Peter’s explained that the lamb symbolizes the sacrifice of Christ as the lamb of God, but that it also calls back to the lamb used during Passover to mark the doors of Jewish houses to be passed over by the plague, something that Rabbi Weiner also mentioned as part of the symbolism of the lamb on the Seder plate.

Pappas’ parents were both Greek immigrants, and as the only daughter in the family, Pappas took on the role of cooking the traditional foods once her mother passed away.

“I was right there with my mother on holidays crushing the walnuts for baklava and preparing the food for the feast,” Pappas said. “My children have learned how to make the spinach pie and pistachio.”

Peters said that the time spent making the feasts are a time of fellowship for many families.

“A lot of these Easter foods are labor intensive and they bring families together in the kitchen for fellowship,” Peters said. 

Peters mentioned that he’s the chef in his house, so I asked him for a recipe from his Easter cookbook that you can view here: Lebanese Holiday Rice

“As I mentioned, during the fasting seasons of the Church … we abstain from meat and dairy products. This recipe is very popular through the Middle East as a very delicious way to reincorporate those foods in the celebration of the Feast,” Peters said.

My first attempt at making Kulich, or Russian Easter bread, by myself. The bread is often made in a coffee can as shown. Photo by Meg Bantle.

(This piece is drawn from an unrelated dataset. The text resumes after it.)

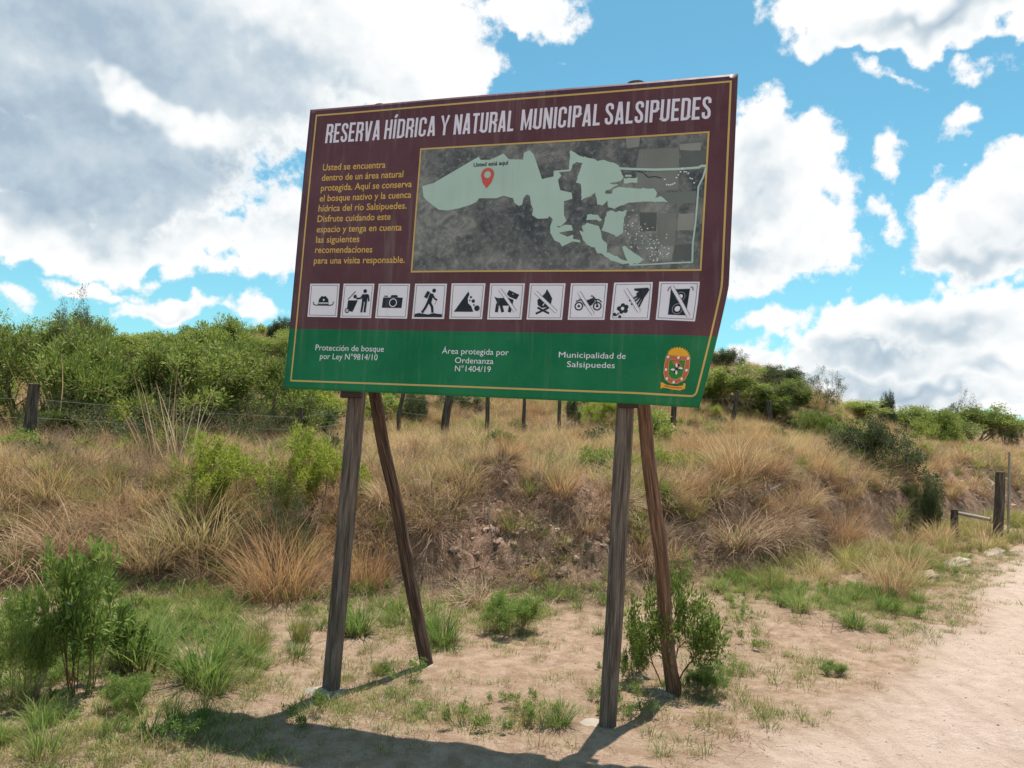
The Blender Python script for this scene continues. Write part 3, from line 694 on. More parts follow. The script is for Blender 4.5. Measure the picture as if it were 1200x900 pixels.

My favorite Easter food has always been the Russian sweet Easter bread and cheese. The Kulich bread is like many other traditional sweet breads, but the Paskcha cheese is really special. It’s almost a cream cheese texture, but whipped with eggs and sugar. Even though my family didn’t celebrate Easter at church, the traditional recipes and activities (like Pysanky eggs) are still important to me because I spend time with my family while doing them. Many of the recipes that my stepmom, Tammy Bantle, taught us to make for Easter are complicated and time consuming, but learning how to make them with my family is an important part of the holiday (even though eating them was also pretty great).